14 Mayıs’ta Türkiye oldukça kritik bir seçim için sandık başında olacak. 65 milyon seçmenin Cumhurbaşkanı seçimlerinde zorlandığı iki blok var. Bir tarafta Cumhur İttifakı, yani milliyetçi-siyasal İslamcı blok, bir tarafta ise Millet İttifakı. (Ancak Millet İttifakı ile ilgili olan tartışmalar bugünün tartışma konusu olmadığından bunu seçim sonrasına bırakmakta yarar var.)
Yıllarca hem belediyesini yönettiği hem de sandıkların birinci çıktığı Bursa’da AKP ve Cumhur İttifakı’nın Cumhurbaşkanı adayı Recep Tayyip Erdoğan’ın Bursa sandıklarında küçülmesi pek de sürpriz görünmüyor. Her ne kadar kendisine bağımlı yoksul emekçi kitleler yaratmış olsa da Bursa hem Türkiye genelindeki hem de yerelde, kendisine özgün sorunları ile 14 Mayıs günü sürpriz yapmaya oldukça müsait. Son tahlilde AKP sandıktan pirus zaferiyle çıkabilir. Yani yara alarak kazanır. Geniş memleket içerisinde başta ekonomi olmak üzere pek çok sorundan dolayı kendi tabanında dahi tepkiler gören AKP’nin ülkeyi yönetemediği gibi Bursa’yı yönetemediği de ortada.

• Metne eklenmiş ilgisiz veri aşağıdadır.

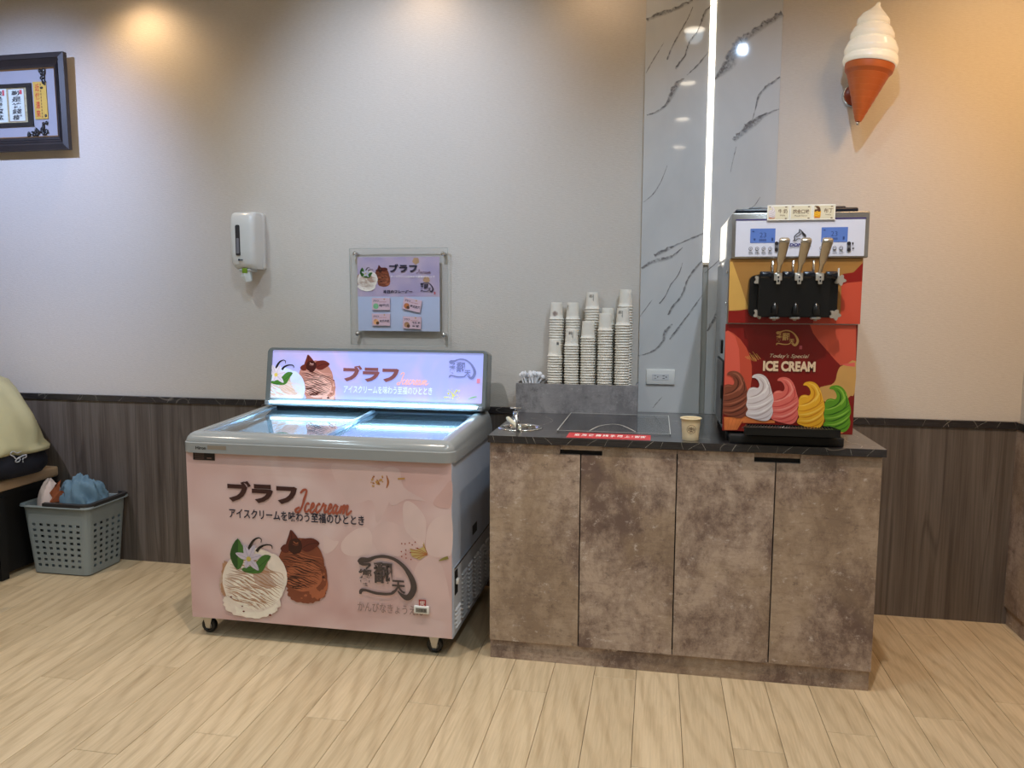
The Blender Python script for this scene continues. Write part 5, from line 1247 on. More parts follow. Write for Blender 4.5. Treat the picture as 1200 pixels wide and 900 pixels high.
q = pw.px(281, 304.5); A.disc(q[0]-0.004, q[1], 0.005, mat('dark_emblem_ink', (48, 54, 66), 0.4), 12); A.rect(q[0]+0.001, q[1]-0.0035, q[0]+0.016, q[1]+0.0015, mat('dark_emblem_ink', (48, 54, 66), 0.4)); A.build('window_and_mark', ds)
MB().bevbox(dcx-0.03, dcx+0.03, -0.10, -0.03, dz0-0.012, dz0+0.001, 0.004).build('outlet_throat', mat('shaded_white_plastic', (196, 198, 196), 0.4), ds)
gx = at(288, 318, -0.09).x; MB().bevbox(gx-0.012, gx+0.014, -0.104, -0.09, dz0-0.020, dz0+0.004, 0.002).build('green_tab', mat('green_tab', (126, 160, 40), 0.4), ds)
tq = [(-0.030, -0.036), (-0.008, -0.008), (0.024, -0.006), (0.026, -0.056), (0.006, -0.062), (-0.014, -0.050)]
tm_ = MB(); base_ = [(gx+a, dz0+c) for a, c in tq]; n_ = len(base_)
tm_.add([(a, -0.088-0.010*((i*5) % 3)/2, c) for i, (a, c) in enumerate(base_)]+[(gx, -0.106, dz0-0.032)], [(i, (i+1) % n_, n_) for i in range(n_)], False)
tm_.add([(a, -0.078+0.006*((i*5) % 3)/2, c) for i, (a, c) in enumerate(base_)]+[(gx, -0.080, dz0-0.032)], [((i+1) % n_, i, n_) for i in range(n_)], False)
tm_.build('tissue', mat('white_tissue', (222, 226, 222), 0.8), ds)
# brown edge bits hidden: none

# acrylic notice board
Yp = -0.034
nb = thing('acrylic_notice_board', 'clear acrylic wall board with flavour poster and four steel standoffs above the freezer', 'sign', (-1.2, 0, 1.38))
q0, q1 = at(409.5, 401, Yp), at(524.5, 290.5, Yp); az0, az1 = 1.158, q1.z
ax0, ax1 = at(410.5, 345, Yp).x, at(524.8, 345, Yp).x
MB().bevbox(ax0, ax1, Yp-0.001, Yp+0.003, az0, az1, 0.0006, 1).build('front_sheet', M_CLEAR, nb)
MB().bevbox(ax0, ax1, Yp+0.006, Yp+0.009, az0, az1, 0.0006, 1).build('back_sheet', M_CLEAR, nb)
b = MB(); e = 0.002
ME_ = mat('acrylic_edge', (176, 176, 168), 0.2)
for q in ((ax0-e, ax0, az0, az1), (ax1, ax1+e, az0, az1), (ax0, ax1, az0-e, az0), (ax0, ax1, az1, az1+e)): b.box(q[0], q[1], Yp-0.001, Yp+0.003, q[2], q[3])
b.build('sheet_edge', ME_, nb)
px0, px1 = at(419, 345, Yp).x, at(515, 345, Yp).x; pz0, pz1 = at(467, 388, Yp).z, at(467, 301, Yp).z
po = MB().box(px0, px1, Yp+0.0035, Yp+0.0048, pz0, pz1).build('poster', mat('pale_blue_white_paper', (190, 198, 222), 0.4, var=0.01), nb)
pp_ = Plane((0, Yp+0.0034, 0)); pp_.layer = 0; A = Art(pp_)
def UP_(x, y): return pp_.px(415+x*115/1200, 290+y*115/1200)
M_PB = blossom('lilac_blossom_print', [(176, 160, 190), (196, 176, 198), (206, 184, 196)], 9)
zmid = UP_(500, 570)[1]; A.rect(px0, zmid-0.012, px1, pz1, M_PB)
for cx, cy in ((755, 165), (885, 395)):
    for i in range(5): a = 2*PI*i/5+0.4; q = UP_(cx+22*math.cos(a), cy+22*math.sin(a)); A.disc(q[0], q[1], 0.0085, mat('tan_flower_print', (190, 150, 112), 0.4), 12)
ku = (UP_(600, 500)[0]-UP_(500, 500)[0])/100
def Usc(x, y):
    a, c = UP_(30+(x-50)*0.45, 215+(y-75)*0.43); return (max(a, px0+0.0005), max(c, zmid-0.010))
scoops(A, Usc, ku*0.45, seed=8)
nv = mat('dark_navy_ink', (44, 40, 58), 0.4)
def T(s, x0, y0, x1, y1, m, **k): p, q = UP_(x0, y1), UP_(x1, y0); A.text(s, p[0], p[1], q[0], q[1], m, **k)
T('ブラフ', 432, 200, 775, 305, nv, bold=0.05)
a0, b0 = UP_(770, 318); a1, b1 = UP_(975, 270); script_icecream(A, a0, b0, (a1-a0)*0.95, (b1-b0), mat('dark_maroon_ink', (96, 52, 60), 0.4))
T('アイスクリームを味わう至福のひととき', 450, 345, 990, 370, mat('white_print', (240, 232, 228), 0.5), bold=0.02)
T('本日のフレーバー', 358, 520, 715, 560, nv, bold=0.06)
a0, b0 = UP_(815, 545); a1, _ = UP_(972, 545); logo(A, a0, b0-0.002, a1-a0, nv, mat('rose_seal_print', (190, 90, 96), 0.3))
A.build('poster_print', po)
# four small flavour cards clipped to the board
fc = [((225, 95, 445, 245), 0.0, '哈密瓜', (120, 176, 130), 'pink flavour card with a green scoop, upper left on the acrylic board'),
      ((598, 80, 832, 280), -0.20, '泰式奶茶', (184, 110, 66), 'tilted pink flavour card with an orange brown scoop, upper right on the acrylic board'),
      ((228, 292, 445, 430), 0.0, '木瓜牛奶', (222, 160, 110), 'pink flavour card with a peach scoop, lower left on the acrylic board'),
      ((600, 325, 828, 472), -0.03, '花生 奶', (168, 126, 92), 'greyish pink flavour card with brown scoops and two lines, lower right on the acrylic board')]
for (x0_, y0_, x1_, y1_), rot, txt, colr, lab in fc:
    ctr = pp_.px(415+(x0_+x1_)/2*115/1200, 340+((y0_+y1_)/2)*115/1200); w_, h_ = 0.0895, 0.057
    Rv = Vector((math.cos(rot), 0, math.sin(rot))); Uv = Vector((-math.sin(rot), 0, math.cos(rot)))
    Y_ = Yp-0.006; O_ = Vector((ctr[0], Y_, ctr[1]))-Rv*w_/2-Uv*h_/2
    Mc = Matrix((Rv, Vector((0, 1, 0)), Uv)).transposed().to_4x4(); Mc.translation = O_
    card = MB().bevbox(0, w_, 0.0, 0.0045, 0, h_, 0.0005, 1, Mc).build('flavour_card', mat('pink_card', (208, 178, 188), 0.4, var=0.02)); tag(card, lab, 'sign')
    pc_ = Plane(O_, Rv, Uv); A = Art(pc_)
    A.text('ブラフ', 0.006, h_*0.66, 0.034, h_*0.86, nv, bold=0.04); A.text('Icecream', 0.036, h_*0.64, 0.072, h_*0.74, mat('terracotta_ink', (164, 84, 64), 0.3), shear=0.3)
    A.disc(0.062, h_*0.9, 0.004, mat('tan_flower_print', (190, 150, 112), 0.4), 10)
    cm = mat('card_scoop_%d_%d' % colr[:2], colr, 0.4, var=0.2, scale=60); A.disc(0.020, h_*0.32, 0.0135, cm, 20)
    if colr[0] > 150: A.disc(0.028, h_*0.22, 0.008, mat('card_brown_ink', (92, 62, 44), 0.4), 12)
    if colr[0] == 168: A.text(txt, 0.044, h_*0.42, 0.086, h_*0.6, nv, bold=0.03); A.text('蛋 酥', 0.046, h_*0.14, 0.082, h_*0.32, nv, bold=0.03)
    else: A.text(txt, 0.037, h_*0.26, 0.086, h_*0.5, nv, bold=0.03)
    A.build('card_print', card)
for q in ((415.5, 297), (519, 297.3), (418.5, 391), (519.8, 392.7)):
    p = at(q[0], q[1], Yp-0.008); R_ = Matrix.Translation((p.x, 0, p.z)) @ Matrix.Rotation(PI/2, 4, 'X')
    MB().lathe([(0.0075, 0.0005), (0.0075, -Yp-0.010), (0.0075, -Yp+0.001), (0.010, -Yp+0.0015), (0.0105, -Yp+0.006), (0.008, -Yp+0.010), (0.0004, -Yp+0.0115)], 20, R_).build('standoff', M_CHROME, nb)

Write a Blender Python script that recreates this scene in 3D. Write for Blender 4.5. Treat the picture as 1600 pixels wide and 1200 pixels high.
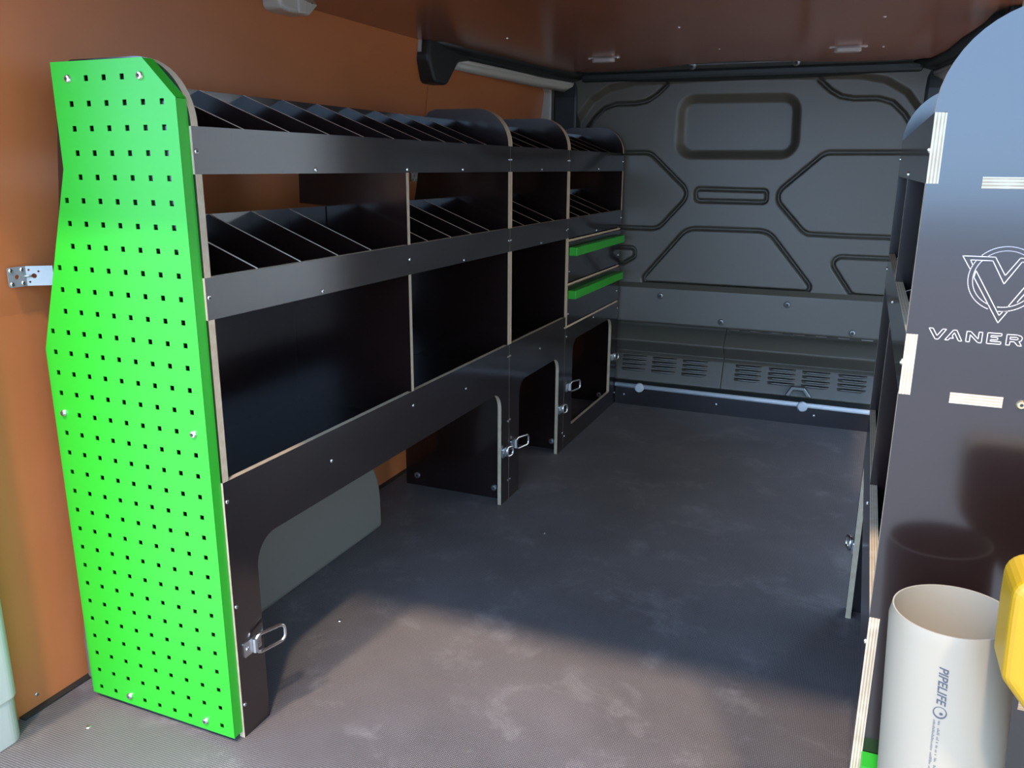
import bpy, bmesh, math, random
import numpy as np
from mathutils import Vector, Matrix
from mathutils.geometry import tessellate_polygon

for o in list(bpy.data.objects): bpy.data.objects.remove(o)
S = bpy.context.scene
C = S.collection

# ------------------------------------------------------------------ camera
cam = bpy.data.cameras.new('camera'); cam.sensor_width = 36.0
cam.lens = 1289.633 / 1600.0 * 36.0
cam.clip_start = 0.02
camo = bpy.data.objects.new('camera', cam); C.objects.link(camo)
camo.location = (0.97977, -1.01299, 1.04854)
camo.rotation_euler = (1.3135337, -0.0062446, 0.3980286)
S.camera = camo

# ------------------------------------------------------------------ sky, sun, exposure
W = bpy.data.worlds.new('sky'); S.world = W; W.use_nodes = True
wn = W.node_tree.nodes; wl = W.node_tree.links
bg = wn['Background']
# clear blue sky: a little paler towards the horizon, the same all the way round
tcw = wn.new('ShaderNodeTexCoord'); spw = wn.new('ShaderNodeSeparateXYZ'); wl.new(tcw.outputs['Generated'], spw.inputs[0])
sky = wn.new('ShaderNodeValToRGB'); wl.new(spw.outputs[2], sky.inputs[0])
sky.color_ramp.elements[0].position = 0.0; sky.color_ramp.elements[0].color = (0.42, 0.66, 1.0, 1)
sky.color_ramp.elements[1].position = 0.75; sky.color_ramp.elements[1].color = (0.30, 0.53, 1.0, 1)
wl.new(sky.outputs[0], bg.inputs[0]); bg.inputs[1].default_value = 3.7
def sun_light(name, energy, d):
    l_ = bpy.data.lights.new(name, 'SUN'); l_.energy = energy; l_.angle = math.radians(3.4); l_.color = (1.0, 0.86, 0.70)
    o_ = bpy.data.objects.new(name, l_); C.objects.link(o_)
    o_.rotation_euler = Vector(d).to_track_quat('-Z', 'Y').to_euler()
sun_light('sun', 2.1, (0.065, 0.60, -1.0))
sun_light('second_sun_added', 1.5, (-0.30, 0.59, -1.0))     # second, weaker sun added for the crossing floor shadows; mirroring windows only assumed
S.view_settings.view_transform = 'Standard'; S.view_settings.look = 'None'
S.view_settings.gamma = 1.0; S.view_settings.use_curve_mapping = False
S.view_settings.exposure = 1.05

# ------------------------------------------------------------------ materials
def mat(name, col, rough=0.5, metal=0.0, spec=0.5, bump=None, var=None, coat=0.0):
    m = bpy.data.materials.new(name); m.use_nodes = True
    n = m.node_tree.nodes; l = m.node_tree.links; b = n['Principled BSDF']
    b.inputs['Base Color'].default_value = (*col, 1); b.inputs['Roughness'].default_value = rough
    b.inputs['Metallic'].default_value = metal; b.inputs['Specular IOR Level'].default_value = spec
    b.inputs['Coat Weight'].default_value = coat; b.inputs['Coat Roughness'].default_value = 0.12
    tc = n.new('ShaderNodeTexCoord')
    if var:                                   # (scale, amount) colour mottling
        t = n.new('ShaderNodeTexNoise'); t.inputs['Scale'].default_value = var[0]; t.inputs['Detail'].default_value = 5
        l.new(tc.outputs['Object'], t.inputs['Vector'])
        mx = n.new('ShaderNodeMix'); mx.data_type = 'RGBA'
        mx.inputs['A'].default_value = (*[c * (1 - var[1]) for c in col], 1)
        mx.inputs['B'].default_value = (*[min(1, c * (1 + var[1])) for c in col], 1)
        l.new(t.outputs['Fac'], mx.inputs['Factor']); l.new(mx.outputs['Result'], b.inputs['Base Color'])
    if bump:                                  # (scale, strength)
        t = n.new('ShaderNodeTexNoise'); t.inputs['Scale'].default_value = bump[0]; t.inputs['Detail'].default_value = 2
        l.new(tc.outputs['Object'], t.inputs['Vector'])
        bp = n.new('ShaderNodeBump'); bp.inputs['Strength'].default_value = bump[1]; bp.inputs['Distance'].default_value = 0.001
        l.new(t.outputs['Fac'], bp.inputs['Height']); l.new(bp.outputs['Normal'], b.inputs['Normal'])
    return m

def ply_mat(name, axis):
    m = mat(name, (0.62, 0.48, 0.33), 0.6)
    n = m.node_tree.nodes; l = m.node_tree.links; b = n['Principled BSDF']
    tc = n.new('ShaderNodeTexCoord'); sp = n.new('ShaderNodeSeparateXYZ'); l.new(tc.outputs['Object'], sp.inputs[0])
    mu = n.new('ShaderNodeMath'); mu.operation = 'MULTIPLY'; mu.inputs[1].default_value = 2 * math.pi / 0.0034
    l.new(sp.outputs[axis], mu.inputs[0])
    sn = n.new('ShaderNodeMath'); sn.operation = 'SINE'; l.new(mu.outputs[0], sn.inputs[0])
    no = n.new('ShaderNodeTexNoise'); no.inputs['Scale'].default_value = 60; no.inputs['Detail'].default_value = 4
    l.new(tc.outputs['Object'], no.inputs['Vector'])
    ad = n.new('ShaderNodeMath'); ad.operation = 'MULTIPLY_ADD'; ad.inputs[1].default_value = 0.32
    l.new(sn.outputs[0], ad.inputs[0]); l.new(no.outputs['Fac'], ad.inputs[2])
    rp = n.new('ShaderNodeValToRGB')
    rp.color_ramp.elements[0].position = 0.25; rp.color_ramp.elements[0].color = (0.36, 0.235, 0.13, 1)
    rp.color_ramp.elements[1].position = 0.62; rp.color_ramp.elements[1].color = (0.54, 0.425, 0.28, 1)
    l.new(ad.outputs[0], rp.inputs[0]); l.new(rp.outputs[0], b.inputs['Base Color'])
    return m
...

Kaldı ki yaptığı mitinglerde taşıma suyla değirmeni döndürmeye çalışan AKP’ye derman olacak, motivasyonu mukavemetli seçmeni neredeyse yok. Bursa’nın milliyetçi cemaatinin yakinen tanıdığı Eski Ülkü Ocakları Genel Başkanı Sinan Ateş’in Ankara’da uğradığı silahlı saldırı sonucunda öldürülmesi ve akabinde sahipsiz bırakılmasının sandığa yansıması olacak gibi görünüyor. Bu öznel sorun esasında her ne kadar MHP’yi kuşatmış görünse de Cumhur İttifakı parçası olması nedeniyle AKP’ye yansımaları kaçınılmaz.

Yalnızca Cumhurbaşkanlığı değil, milletvekili oy tercihlerinde de Bursa sandıklarında azalarak Meclis’in yolunu tutacak AKP kadrolarında zaten kendilerine inanmışlık yok. Ya da seçimi kazanmalarına kesin gözüyle baktıkları için gelmekte olanın işaret fişekleri kavranmamış. Her ikisi de pekala mümkün olsa da naçizane ülkeye hakim atmosferin AKP’nin içerisine de sirayet ettiğini söylemek daha olası bir tablo.

Önceki seçimlere nazaran bütün coşkusunu yitirmiş cılız bir AKP’nin karşısında, özellikle Bursa’da AKP’nin önceki seçimlerdeki coşkusunu yakalamış muhalefetin blok halinde oylarını yükseltmesi kaçınılmaz başka bir tablo. İki milyon seçmenin oy kullanacağı Bursa’da tenceresini kaynatamayanlar, alternatif arayış içerisine çoktandır daldı. AKP’den ümidini kesenlerin yanında, “yola devam” diyecekler de yok değil. TOGG ve bilumum ‘yerli üretim’ materyallerinin aldatıcılığına kapılmış olanlar elbette var. Yürütülen karapropagandaya alet olanlar var.

Tek yapması lazım gelenin seçim atmosferinde yaratacağı gerginlik olduğunu düşünüp buna göre provokasyonlara başvuran AKP’nin eski halinden eser olmadığını söylemek epeyce yerinde bir tespit olacaktır. Yine de yılgınlık yemeden sandık başlarına dikilecek AKP kadroları kaybetmemek pahasına her yönteme başvurma potansiyelini taşıyor. 21 yıldır yönetilen ülkenin vatandaşlarından ekonomiyi düzeltmek için süre istenmesi başarısızlığın itirafı olsa da seçim gününü iyi izlemek gerekli. Çünkü kurtarıcılığı kendinden menkul gören ve fiyakası harbiyesinden zerre kırıntıların kaldığı AKP’nin son ana kadar kazanma ümidiyle oyuncu olmaya devam edecek.

Ne olursa olsun son kertede söz seçmenin olacağı için bekleyip göreceğiz.